_What you should do_:
Retype everything in the listing, leaving each line exactly as it is.

_Collected material_:
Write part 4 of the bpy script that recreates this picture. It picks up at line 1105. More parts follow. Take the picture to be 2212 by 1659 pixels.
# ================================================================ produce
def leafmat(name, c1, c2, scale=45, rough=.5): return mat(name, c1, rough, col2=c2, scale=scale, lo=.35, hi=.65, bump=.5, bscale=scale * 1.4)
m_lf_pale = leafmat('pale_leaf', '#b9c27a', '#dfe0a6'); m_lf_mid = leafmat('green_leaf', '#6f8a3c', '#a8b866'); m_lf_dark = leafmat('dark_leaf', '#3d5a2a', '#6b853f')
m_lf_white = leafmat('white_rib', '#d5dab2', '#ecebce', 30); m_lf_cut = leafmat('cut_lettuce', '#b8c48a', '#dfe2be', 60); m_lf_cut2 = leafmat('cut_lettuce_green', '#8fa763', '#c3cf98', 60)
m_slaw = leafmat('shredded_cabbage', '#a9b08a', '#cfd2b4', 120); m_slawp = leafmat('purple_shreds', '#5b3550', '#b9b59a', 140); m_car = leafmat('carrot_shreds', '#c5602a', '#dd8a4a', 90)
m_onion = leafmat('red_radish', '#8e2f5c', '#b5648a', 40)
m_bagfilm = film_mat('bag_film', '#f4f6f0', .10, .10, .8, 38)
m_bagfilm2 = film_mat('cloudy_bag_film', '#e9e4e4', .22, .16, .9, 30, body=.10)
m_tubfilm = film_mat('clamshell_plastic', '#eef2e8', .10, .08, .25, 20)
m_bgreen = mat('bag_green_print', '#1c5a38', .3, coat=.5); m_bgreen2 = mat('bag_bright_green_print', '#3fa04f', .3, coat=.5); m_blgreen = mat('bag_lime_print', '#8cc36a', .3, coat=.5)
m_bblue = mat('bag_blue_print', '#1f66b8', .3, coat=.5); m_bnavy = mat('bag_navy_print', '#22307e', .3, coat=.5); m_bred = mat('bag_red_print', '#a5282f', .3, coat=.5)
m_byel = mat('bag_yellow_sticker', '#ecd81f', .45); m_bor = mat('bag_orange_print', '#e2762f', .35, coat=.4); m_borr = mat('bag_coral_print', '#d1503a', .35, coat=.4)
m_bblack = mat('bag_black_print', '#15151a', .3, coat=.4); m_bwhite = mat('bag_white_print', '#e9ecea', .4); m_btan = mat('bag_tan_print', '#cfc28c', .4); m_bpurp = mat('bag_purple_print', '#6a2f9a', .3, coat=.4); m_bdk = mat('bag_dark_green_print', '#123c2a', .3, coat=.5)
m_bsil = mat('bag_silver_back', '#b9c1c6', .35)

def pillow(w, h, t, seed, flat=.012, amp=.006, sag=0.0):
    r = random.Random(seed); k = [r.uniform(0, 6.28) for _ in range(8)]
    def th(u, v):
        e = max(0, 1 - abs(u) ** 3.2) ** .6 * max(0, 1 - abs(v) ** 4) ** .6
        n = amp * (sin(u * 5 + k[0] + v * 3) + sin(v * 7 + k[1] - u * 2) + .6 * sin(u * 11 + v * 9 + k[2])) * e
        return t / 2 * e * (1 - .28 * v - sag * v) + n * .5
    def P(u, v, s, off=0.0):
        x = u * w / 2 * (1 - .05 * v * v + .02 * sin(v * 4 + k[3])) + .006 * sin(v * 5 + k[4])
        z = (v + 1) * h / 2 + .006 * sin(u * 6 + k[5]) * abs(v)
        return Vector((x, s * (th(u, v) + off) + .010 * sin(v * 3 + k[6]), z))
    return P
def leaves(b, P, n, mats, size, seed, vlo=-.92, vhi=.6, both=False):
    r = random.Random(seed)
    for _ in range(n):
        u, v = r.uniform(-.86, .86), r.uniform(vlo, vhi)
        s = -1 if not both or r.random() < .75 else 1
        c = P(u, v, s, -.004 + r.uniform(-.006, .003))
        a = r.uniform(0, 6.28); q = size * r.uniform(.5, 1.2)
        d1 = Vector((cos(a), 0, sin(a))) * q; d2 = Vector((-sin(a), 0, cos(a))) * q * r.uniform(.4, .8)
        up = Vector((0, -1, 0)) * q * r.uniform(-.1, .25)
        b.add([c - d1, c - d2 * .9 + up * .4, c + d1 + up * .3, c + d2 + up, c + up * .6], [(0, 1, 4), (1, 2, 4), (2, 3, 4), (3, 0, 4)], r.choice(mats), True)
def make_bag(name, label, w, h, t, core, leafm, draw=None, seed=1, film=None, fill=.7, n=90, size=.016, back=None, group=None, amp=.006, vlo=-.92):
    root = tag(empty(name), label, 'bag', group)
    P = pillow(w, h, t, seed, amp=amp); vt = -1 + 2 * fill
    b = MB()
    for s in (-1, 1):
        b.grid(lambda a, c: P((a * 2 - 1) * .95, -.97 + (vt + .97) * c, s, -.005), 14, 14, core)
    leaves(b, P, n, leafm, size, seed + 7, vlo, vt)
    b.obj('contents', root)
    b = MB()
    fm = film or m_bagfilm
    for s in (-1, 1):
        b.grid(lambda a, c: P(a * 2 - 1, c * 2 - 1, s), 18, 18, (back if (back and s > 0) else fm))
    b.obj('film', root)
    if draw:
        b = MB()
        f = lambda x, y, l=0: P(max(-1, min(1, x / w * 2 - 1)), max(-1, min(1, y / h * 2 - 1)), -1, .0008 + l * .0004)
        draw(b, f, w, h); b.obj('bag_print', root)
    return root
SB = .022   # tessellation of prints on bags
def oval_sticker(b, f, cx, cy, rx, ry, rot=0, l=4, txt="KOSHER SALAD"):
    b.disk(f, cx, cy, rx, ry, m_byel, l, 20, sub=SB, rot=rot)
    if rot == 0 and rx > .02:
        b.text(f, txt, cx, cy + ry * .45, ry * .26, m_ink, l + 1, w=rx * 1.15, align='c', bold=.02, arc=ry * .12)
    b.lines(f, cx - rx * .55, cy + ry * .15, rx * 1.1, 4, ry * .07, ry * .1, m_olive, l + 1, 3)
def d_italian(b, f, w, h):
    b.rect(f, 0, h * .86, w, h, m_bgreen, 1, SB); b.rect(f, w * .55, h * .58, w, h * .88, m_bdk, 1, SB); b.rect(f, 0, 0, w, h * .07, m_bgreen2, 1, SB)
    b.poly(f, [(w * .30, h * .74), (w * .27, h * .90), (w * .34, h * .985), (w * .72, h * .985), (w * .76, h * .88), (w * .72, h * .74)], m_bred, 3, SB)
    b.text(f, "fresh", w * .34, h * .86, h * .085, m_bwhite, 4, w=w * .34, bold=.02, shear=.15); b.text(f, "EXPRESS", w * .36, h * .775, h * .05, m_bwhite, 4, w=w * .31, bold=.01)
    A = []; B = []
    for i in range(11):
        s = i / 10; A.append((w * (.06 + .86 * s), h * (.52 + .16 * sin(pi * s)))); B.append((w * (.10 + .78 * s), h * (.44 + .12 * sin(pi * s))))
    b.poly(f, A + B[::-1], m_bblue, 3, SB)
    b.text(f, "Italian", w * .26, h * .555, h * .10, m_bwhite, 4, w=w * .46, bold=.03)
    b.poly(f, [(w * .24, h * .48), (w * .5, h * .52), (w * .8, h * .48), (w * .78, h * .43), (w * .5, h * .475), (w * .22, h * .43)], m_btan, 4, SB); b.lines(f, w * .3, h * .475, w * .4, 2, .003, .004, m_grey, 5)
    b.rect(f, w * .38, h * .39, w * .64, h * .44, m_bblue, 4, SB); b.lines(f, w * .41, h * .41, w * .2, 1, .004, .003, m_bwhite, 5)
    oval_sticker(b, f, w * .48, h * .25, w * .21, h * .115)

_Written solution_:
Write part 4 of the bpy script that recreates this picture. It picks up at line 1105. More parts follow. Take the picture to be 2212 by 1659 pixels.
# ================================================================ produce
def leafmat(name, c1, c2, scale=45, rough=.5): return mat(name, c1, rough, col2=c2, scale=scale, lo=.35, hi=.65, bump=.5, bscale=scale * 1.4)
m_lf_pale = leafmat('pale_leaf', '#b9c27a', '#dfe0a6'); m_lf_mid = leafmat('green_leaf', '#6f8a3c', '#a8b866'); m_lf_dark = leafmat('dark_leaf', '#3d5a2a', '#6b853f')
m_lf_white = leafmat('white_rib', '#d5dab2', '#ecebce', 30); m_lf_cut = leafmat('cut_lettuce', '#b8c48a', '#dfe2be', 60); m_lf_cut2 = leafmat('cut_lettuce_green', '#8fa763', '#c3cf98', 60)
m_slaw = leafmat('shredded_cabbage', '#a9b08a', '#cfd2b4', 120); m_slawp = leafmat('purple_shreds', '#5b3550', '#b9b59a', 140); m_car = leafmat('carrot_shreds', '#c5602a', '#dd8a4a', 90)
m_onion = leafmat('red_radish', '#8e2f5c', '#b5648a', 40)
m_bagfilm = film_mat('bag_film', '#f4f6f0', .10, .10, .8, 38)
m_bagfilm2 = film_mat('cloudy_bag_film', '#e9e4e4', .22, .16, .9, 30, body=.10)
m_tubfilm = film_mat('clamshell_plastic', '#eef2e8', .10, .08, .25, 20)
m_bgreen = mat('bag_green_print', '#1c5a38', .3, coat=.5); m_bgreen2 = mat('bag_bright_green_print', '#3fa04f', .3, coat=.5); m_blgreen = mat('bag_lime_print', '#8cc36a', .3, coat=.5)
m_bblue = mat('bag_blue_print', '#1f66b8', .3, coat=.5); m_bnavy = mat('bag_navy_print', '#22307e', .3, coat=.5); m_bred = mat('bag_red_print', '#a5282f', .3, coat=.5)
m_byel = mat('bag_yellow_sticker', '#ecd81f', .45); m_bor = mat('bag_orange_print', '#e2762f', .35, coat=.4); m_borr = mat('bag_coral_print', '#d1503a', .35, coat=.4)
m_bblack = mat('bag_black_print', '#15151a', .3, coat=.4); m_bwhite = mat('bag_white_print', '#e9ecea', .4); m_btan = mat('bag_tan_print', '#cfc28c', .4); m_bpurp = mat('bag_purple_print', '#6a2f9a', .3, coat=.4); m_bdk = mat('bag_dark_green_print', '#123c2a', .3, coat=.5)
m_bsil = mat('bag_silver_back', '#b9c1c6', .35)

def pillow(w, h, t, seed, flat=.012, amp=.006, sag=0.0):
    r = random.Random(seed); k = [r.uniform(0, 6.28) for _ in range(8)]
    def th(u, v):
        e = max(0, 1 - abs(u) ** 3.2) ** .6 * max(0, 1 - abs(v) ** 4) ** .6
        n = amp * (sin(u * 5 + k[0] + v * 3) + sin(v * 7 + k[1] - u * 2) + .6 * sin(u * 11 + v * 9 + k[2])) * e
        return t / 2 * e * (1 - .28 * v - sag * v) + n * .5
    def P(u, v, s, off=0.0):
        x = u * w / 2 * (1 - .05 * v * v + .02 * sin(v * 4 + k[3])) + .006 * sin(v * 5 + k[4])
        z = (v + 1) * h / 2 + .006 * sin(u * 6 + k[5]) * abs(v)
        return Vector((x, s * (th(u, v) + off) + .010 * sin(v * 3 + k[6]), z))
    return P
def leaves(b, P, n, mats, size, seed, vlo=-.92, vhi=.6, both=False):
    r = random.Random(seed)
    for _ in range(n):
        u, v = r.uniform(-.86, .86), r.uniform(vlo, vhi)
        s = -1 if not both or r.random() < .75 else 1
        c = P(u, v, s, -.004 + r.uniform(-.006, .003))
        a = r.uniform(0, 6.28); q = size * r.uniform(.5, 1.2)
        d1 = Vector((cos(a), 0, sin(a))) * q; d2 = Vector((-sin(a), 0, cos(a))) * q * r.uniform(.4, .8)
        up = Vector((0, -1, 0)) * q * r.uniform(-.1, .25)
        b.add([c - d1, c - d2 * .9 + up * .4, c + d1 + up * .3, c + d2 + up, c + up * .6], [(0, 1, 4), (1, 2, 4), (2, 3, 4), (3, 0, 4)], r.choice(mats), True)
def make_bag(name, label, w, h, t, core, leafm, draw=None, seed=1, film=None, fill=.7, n=90, size=.016, back=None, group=None, amp=.006, vlo=-.92):
    root = tag(empty(name), label, 'bag', group)
    P = pillow(w, h, t, seed, amp=amp); vt = -1 + 2 * fill
    b = MB()
    for s in (-1, 1):
        b.grid(lambda a, c: P((a * 2 - 1) * .95, -.97 + (vt + .97) * c, s, -.005), 14, 14, core)
    leaves(b, P, n, leafm, size, seed + 7, vlo, vt)
    b.obj('contents', root)
    b = MB()
    fm = film or m_bagfilm
    for s in (-1, 1):
        b.grid(lambda a, c: P(a * 2 - 1, c * 2 - 1, s), 18, 18, (back if (back and s > 0) else fm))
    b.obj('film', root)
    if draw:
        b = MB()
        f = lambda x, y, l=0: P(max(-1, min(1, x / w * 2 - 1)), max(-1, min(1, y / h * 2 - 1)), -1, .0008 + l * .0004)
        draw(b, f, w, h); b.obj('bag_print', root)
    return root
SB = .022   # tessellation of prints on bags
def oval_sticker(b, f, cx, cy, rx, ry, rot=0, l=4, txt="KOSHER SALAD"):
    b.disk(f, cx, cy, rx, ry, m_byel, l, 20, sub=SB, rot=rot)
    if rot == 0 and rx > .02:
        b.text(f, txt, cx, cy + ry * .45, ry * .26, m_ink, l + 1, w=rx * 1.15, align='c', bold=.02, arc=ry * .12)
    b.lines(f, cx - rx * .55, cy + ry * .15, rx * 1.1, 4, ry * .07, ry * .1, m_olive, l + 1, 3)
def d_italian(b, f, w, h):
    b.rect(f, 0, h * .86, w, h, m_bgreen, 1, SB); b.rect(f, w * .55, h * .58, w, h * .88, m_bdk, 1, SB); b.rect(f, 0, 0, w, h * .07, m_bgreen2, 1, SB)
    b.poly(f, [(w * .30, h * .74), (w * .27, h * .90), (w * .34, h * .985), (w * .72, h * .985), (w * .76, h * .88), (w * .72, h * .74)], m_bred, 3, SB)
    b.text(f, "fresh", w * .34, h * .86, h * .085, m_bwhite, 4, w=w * .34, bold=.02, shear=.15); b.text(f, "EXPRESS", w * .36, h * .775, h * .05, m_bwhite, 4, w=w * .31, bold=.01)
    A = []; B = []
    for i in range(11):
        s = i / 10; A.append((w * (.06 + .86 * s), h * (.52 + .16 * sin(pi * s)))); B.append((w * (.10 + .78 * s), h * (.44 + .12 * sin(pi * s))))
    b.poly(f, A + B[::-1], m_bblue, 3, SB)
    b.text(f, "Italian", w * .26, h * .555, h * .10, m_bwhite, 4, w=w * .46, bold=.03)
    b.poly(f, [(w * .24, h * .48), (w * .5, h * .52), (w * .8, h * .48), (w * .78, h * .43), (w * .5, h * .475), (w * .22, h * .43)], m_btan, 4, SB); b.lines(f, w * .3, h * .475, w * .4, 2, .003, .004, m_grey, 5)
    b.rect(f, w * .38, h * .39, w * .64, h * .44, m_bblue, 4, SB); b.lines(f, w * .41, h * .41, w * .2, 1, .004, .003, m_bwhite, 5)
    oval_sticker(b, f, w * .48, h * .25, w * .21, h * .115)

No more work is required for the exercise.